C’è un altro aspetto da cui si intuisce l’importanza dell’artigianato per tutta l’economia. In questo settore viene data vita ad attività che si tramandano da padre in figlio, si estendono ai familiari, ai parenti, agli amici sottraendo alla povertà nuclei di popolazione. In un momento in cui sembrano riaffermarsi politiche assistenzialistiche per ovviare a disoccupazione e povertà, l’artigianato mostra una via alternativa per aiutare i meno abbienti, quella di uno sviluppo diffuso.
Questo mette in luce l’aspetto forse più decisivo nel momento attuale: il bisogno di recuperare fiducia. Quando si è piccoli e soli viene inevitabilmente meno la voglia di rischiare e creare. Da tempo non si parla quasi più delle reti d’impresa. Eppure, così come a livello personale, anche per le imprese intraprendere rapporti di condivisione, se non di collaborazione, è fondamentale per ritrovare le energie per affrontare le difficoltà, scambiarsi conoscenze, scoprire sinergie.
Anche per questo tutte le esperienze di incontro non virtuale ma reale tra imprenditori, collaboratori, clienti andrebbero incoraggiate. E anche a questo elemento, tutt’altro che trascurabile, si deve il successo di manifestazioni come l’Artigiano in fiera. Al di là dell’aspetto commerciale infatti, non può essere sottovalutato il valore dell’incontro personale, dello scambio di opinioni, gusti, impressioni, opportunità, oltre che della possibilità di vedere tanta creatività, bellezza, novità.
Eppure, tutto questo mondo è in grave difficoltà. Cosa potrebbe aiutarlo a ripartire? È difficile, praticamente impossibile, che un grande atleta, anche il migliore, vinca una gara di corsa se lacci e lacciuoli lo legano ai blocchi di partenza. Per quanto corra veloce poco dopo rallenterà fino a fermarsi. Ebbene, questi freni sono la burocrazia, la pressione fiscale, le difficoltà a ricorrere ai finanziamenti delle banche, i vincoli crescenti sulla legislazione del mercato del lavoro che, per lottare contro il precariato imposto dalle multinazionali, uccide la flessibilità e il lavoro stesso, non come posto fisso ma come percorso.
A questo si aggiunge la mancanza, tipica di quasi tutta la Seconda Repubblica, di una politica industriale. La situazione si è aggravata con gli ultimi sconvolgimenti politici. Non bastano infatti le leggi finanziarie, ma occorrono anche provvedimenti che aiutino lo sviluppo delle piccole e medie imprese. Per questo servirebbe che parlamentari di diverso orientamento approfondissero maggiormente le esigenze dei territori.

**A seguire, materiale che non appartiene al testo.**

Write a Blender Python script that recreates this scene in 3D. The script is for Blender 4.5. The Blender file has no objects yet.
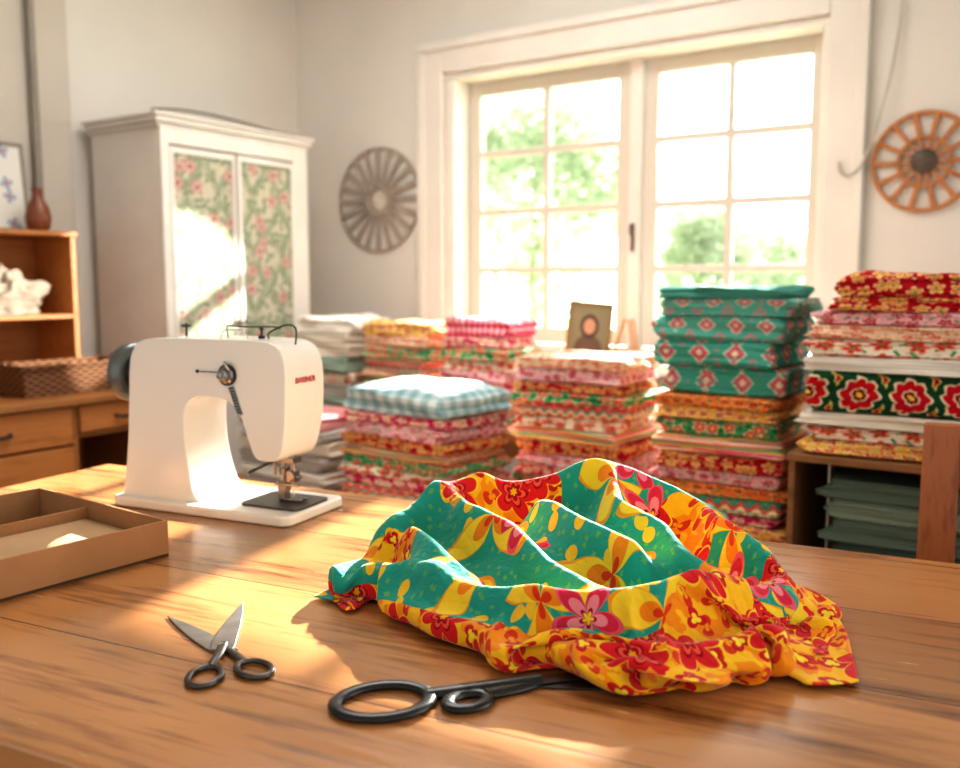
import bpy, bmesh, math, random
import numpy as np
from mathutils import Vector, Matrix, noise
random.seed(7); np.random.seed(7)
SC=bpy.context.scene
COL=SC.collection
try:
    SC.view_settings.view_transform='Standard'
    SC.view_settings.exposure=0.72
except Exception: pass
for lk in ('Medium High Contrast','None'):
    try:
        SC.view_settings.look=lk; break
    except Exception: pass

# ------------------------------------------------------------ materials
def hexc(h):
    h=h.lstrip('#'); c=[int(h[i:i+2],16)/255 for i in (0,2,4)]
    return tuple((x/12.92 if x<=.04045 else ((x+.055)/1.055)**2.4) for x in c)+(1,)
def C(c): return hexc(c) if isinstance(c,str) else c
def setin(nt,sock,v):
    if isinstance(v,bpy.types.NodeSocket): nt.links.new(v,sock)
    else: sock.default_value=v
def M(nt,op,a,b=None,c=None):
    n=nt.nodes.new('ShaderNodeMath'); n.operation=op
    setin(nt,n.inputs[0],a)
    if b is not None: setin(nt,n.inputs[1],b)
    if c is not None: setin(nt,n.inputs[2],c)
    return n.outputs[0]
def ramp(nt,fac,stops,interp='CONSTANT'):
    n=nt.nodes.new('ShaderNodeValToRGB'); r=n.color_ramp; r.interpolation=interp
    while len(r.elements)>1: r.elements.remove(r.elements[-1])
    r.elements[0].position=stops[0][0]; r.elements[0].color=C(stops[0][1])
    for p,c in stops[1:]:
        e=r.elements.new(p); e.color=C(c)
    setin(nt,n.inputs[0],fac); return n.outputs[0]
def mix(nt,f,a,b,mode='MIX'):
    n=nt.nodes.new('ShaderNodeMix'); n.data_type='RGBA'; n.blend_type=mode
    setin(nt,n.inputs[0],f)
    for s,v in ((n.inputs[6],a),(n.inputs[7],b)):
        if isinstance(v,str): v=hexc(v)
        setin(nt,s,v)
    return n.outputs[2]
def new_mat(name,rough=.6,spec=.5,metal=0.):
    m=bpy.data.materials.new(name); m.use_nodes=True; nt=m.node_tree
    b=nt.nodes['Principled BSDF']; b.inputs['Roughness'].default_value=rough
    b.inputs['Metallic'].default_value=metal
    b.inputs['Specular IOR Level'].default_value=spec
    return m,nt,b
def noise_n(nt,vec,scale,detail=4,rough=.55):
    n=nt.nodes.new('ShaderNodeTexNoise'); n.inputs['Scale'].default_value=scale
    n.inputs['Detail'].default_value=detail; n.inputs['Roughness'].default_value=rough
    if vec is not None: nt.links.new(vec,n.inputs['Vector'])
    return n
def coords(nt,kind='Object'):
    return nt.nodes.new('ShaderNodeTexCoord').outputs[kind]
def mapping(nt,vec,scale=(1,1,1),rot=(0,0,0)):
    n=nt.nodes.new('ShaderNodeMapping'); n.inputs['Scale'].default_value=scale; n.inputs['Rotation'].default_value=rot
    nt.links.new(vec,n.inputs['Vector']); return n.outputs[0]
def bump(nt,b,h,strength=.3,dist=.002):
    n=nt.nodes.new('ShaderNodeBump'); n.inputs['Strength'].default_value=strength; n.inputs['Distance'].default_value=dist
    nt.links.new(h,n.inputs['Height']); nt.links.new(n.outputs[0],b.inputs['Normal'])
def simple(name,col,rough=.6,spec=.5,metal=0.,var=.08,scale=12,bmp=0.):
    m,nt,b=new_mat(name,rough,spec,metal)
    v=coords(nt); n=noise_n(nt,v,scale)
    c=C(col); d=tuple(x*(1-var*2.2) for x in c[:3])+(1,); l=tuple(min(1,x*(1+var)) for x in c[:3])+(1,)
    nt.links.new(ramp(nt,n.outputs[0],[(.3,d),(.7,l)],'LINEAR'),b.inputs['Base Color'])
    if bmp: bump(nt,b,noise_n(nt,v,scale*8).outputs[0],bmp)
    return m
def wood(name,dark,light,rough=.4,scale=(1.2,14,14),planks=None,spec=.5,seam='#3a1e0c'):
    m,nt,b=new_mat(name,rough,spec)
    v=coords(nt); mv=mapping(nt,v,scale)
    n1=noise_n(nt,mv,2.2,8,.62); n2=noise_n(nt,mapping(nt,v,tuple(s*3.5 for s in scale)),3,5)
    f=M(nt,'ADD',M(nt,'MULTIPLY',n1.outputs[0],.7),M(nt,'MULTIPLY',n2.outputs[0],.3))
    col=ramp(nt,f,[(.34,dark),(.48,light),(.56,light),(.68,dark)],'LINEAR')
    if planks:
        sx=nt.nodes.new('ShaderNodeSeparateXYZ'); nt.links.new(v,sx.inputs[0])
        q=M(nt,'DIVIDE',sx.outputs[1],planks)
        idx=M(nt,'FLOOR',q); fr=M(nt,'FRACT',q)
        wn=nt.nodes.new('ShaderNodeTexWhiteNoise'); wn.noise_dimensions='1D'; nt.links.new(idx,wn.inputs['W'])
        br=M(nt,'MULTIPLY_ADD',wn.outputs[0],.40,.78)
        blot=noise_n(nt,mapping(nt,v,(1.5,3,3)),1.6,3)
        br=M(nt,'MULTIPLY',br,M(nt,'MULTIPLY_ADD',blot.outputs[0],.8,.6))
        hs=nt.nodes.new('ShaderNodeHueSaturation'); nt.links.new(col,hs.inputs['Color']); nt.links.new(br,hs.inputs['Value'])
        col=hs.outputs[0]
        sm=M(nt,'LESS_THAN',fr,.012)
        col=mix(nt,M(nt,'MULTIPLY',sm,.7),col,seam)
    nt.links.new(col,b.inputs['Base Color'])
    bump(nt,b,f,.12,.002)
    rr=M(nt,'MULTIPLY_ADD',n2.outputs[0],.25,rough-.1); nt.links.new(rr,b.inputs['Roughness'])
    return m

def uvsplit(nt):
    s=nt.nodes.new('ShaderNodeSeparateXYZ'); nt.links.new(coords(nt,'UV'),s.inputs[0]); return s.outputs[0],s.outputs[1]
def flower(nt,u,w,scale,petals=5,seed=0.,r0=.26,r1=.13,rand=.75,rnd=False):
    """normalised radius field of scattered flowers (<1 inside)"""
    cb=nt.nodes.new('ShaderNodeCombineXYZ')
    nt.links.new(M(nt,'MULTIPLY_ADD',u,scale,seed),cb.inputs[0]); nt.links.new(M(nt,'MULTIPLY_ADD',w,scale,seed*1.7),cb.inputs[1])
    vo=nt.nodes.new('ShaderNodeTexVoronoi'); vo.voronoi_dimensions='2D'; vo.inputs['Scale'].default_value=1.; vo.inputs['Randomness'].default_value=rand
    nt.links.new(cb.outputs[0],vo.inputs['Vector'])
    sb=nt.nodes.new('ShaderNodeVectorMath'); sb.operation='SUBTRACT'
    nt.links.new(cb.outputs[0],sb.inputs[0]); nt.links.new(vo.outputs['Position'],sb.inputs[1])
    sp=nt.nodes.new('ShaderNodeSeparateXYZ'); nt.links.new(sb.outputs[0],sp.inputs[0])
    ang=M(nt,'ARCTAN2',sp.outputs[1],sp.outputs[0])
    rs=nt.nodes.new('ShaderNodeSeparateColor'); nt.links.new(vo.outputs['Color'],rs.inputs[0])
    ph=M(nt,'MULTIPLY',rs.outputs[0],6.28)
    if rnd:   # rounded petals
        cs=M(nt,'MULTIPLY_ADD',M(nt,'ABSOLUTE',M(nt,'COSINE',M(nt,'MULTIPLY_ADD',ang,petals*.5,ph))),2.,-1.)
    else: cs=M(nt,'COSINE',M(nt,'MULTIPLY_ADD',ang,petals,ph))
    pet=M(nt,'MULTIPLY_ADD',cs,r1,r0)
    rad=M(nt,'SQRT',M(nt,'ADD',M(nt,'MULTIPLY',sp.outputs[0],sp.outputs[0]),M(nt,'MULTIPLY',sp.outputs[1],sp.outputs[1])))
    return M(nt,'DIVIDE',rad,pet),rs.outputs[1],vo
def cloth_finish(nt,b,col,u,w,bmp=.25):
    nt.links.new(col,b.inputs['Base Color'])
    b.inputs['Roughness'].default_value=.9; b.inputs['Specular IOR Level'].default_value=.12
    n=noise_n(nt,coords(nt),60,3); bump(nt,b,n.outputs[0],bmp,.002)
def m_floral(name,bg,petal,outl,cen,scale=18,leaf=None,petals=5,leafscale=1.6,seed=1.,big=1.):
    m,nt,b=new_mat(name); u,w=uvsplit(nt)
    col=C(bg)
    rl,_,_=flower(nt,u,w,scale*leafscale,2,seed+5,.20,.13)
    if leaf: col=mix(nt,M(nt,'LESS_THAN',rl,1.),bg,leaf)
    rn,_,_=flower(nt,u,w,scale,petals,seed,.29*big,.10*big,.6,True)
    k=1/1.3
    fc=ramp(nt,M(nt,'MULTIPLY',rn,k),[(0,cen),(.28*k,outl),(.38*k,petal),(.95*k,outl)])
    col=mix(nt,M(nt,'LESS_THAN',rn,1.2),col,fc)
    cloth_finish(nt,b,col,u,w); return m
def m_diamond(name,bg,c1,c2,sx=12,sy=16,lines='#e8e0c0',off=0.):
    m,nt,b=new_mat(name); u,w=uvsplit(nt)
    a=M(nt,'ABSOLUTE',M(nt,'SUBTRACT',M(nt,'FRACT',M(nt,'MULTIPLY',u,sx)),.5))
    c=M(nt,'ABSOLUTE',M(nt,'SUBTRACT',M(nt,'FRACT',M(nt,'MULTIPLY_ADD',w,sy,off)),.5))
    d=M(nt,'ADD',a,c)
    col=ramp(nt,d,[(0,c2),(.10,c1),(.27,lines),(.33,bg),(.78,c1),(.88,bg)])
    cloth_finish(nt,b,col,u,w); return m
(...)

E ancora, è negativo il fatto che non si curi la formazione professionale privando gli artigiani di nuove leve capaci di svolgere mestieri caratterizzati da grande competenza e orientate alla qualità. In tutto questo, le imprese artigiane sembrano i famosi Prigioni di Michelangelo, che cercano di liberarsi dalla roccia che li tiene legati e chiedono al mondo politico di immergersi nella loro realtà per poter offrire soluzioni adeguate.